Edible fungi have a short planting time and a high return. Nevertheless, many villagers were once handicapped by the intensive raw material input required. The new mutual-aid fund has gone a long way to helping the village's mushroom growers meet their most pressing production costs.
In fact, Song's loan was not disbursed to him in cash, but in mushroom spores worth RMB 8,000, which he has agreed to sell back to the cooperative once harvested for RMB 0.8 per kilo. Although the price is much lower than the market price, Song is satisfied. "What we do is quite labor saving. We just apply water and a shovel, and the cooperative takes care of the rest."

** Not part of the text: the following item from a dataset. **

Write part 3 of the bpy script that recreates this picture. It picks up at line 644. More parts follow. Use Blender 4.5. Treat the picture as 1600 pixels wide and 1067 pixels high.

Once the mushroom crop has been sold, any money above the amount of the loan is for the farmer to keep. Yuan Yuzhong, a member of the organization who bought two shares, has made a tidy profit this time around. "I will have RMB 5,000 to 6,000 after selling this batch of mushrooms."
"This system has partially solved the loan problems many farmers have," says Du Xiaoshan. Fourteen years ago, Du established a "poverty-alleviating economic cooperative" in a poverty-stricken village, drawing on the experiences of Nobel Prize winner Muhammad Yunus's "rural bank" model. A Bangladeshi banker and economist, Yunus won the 2006 Nobel Peace Prize for launching the Grameen Bank, which extends micro-credits to Bangladesh's poor. As a result, 2.4 million rural Bangladeshi families have since been able to escape crippling poverty.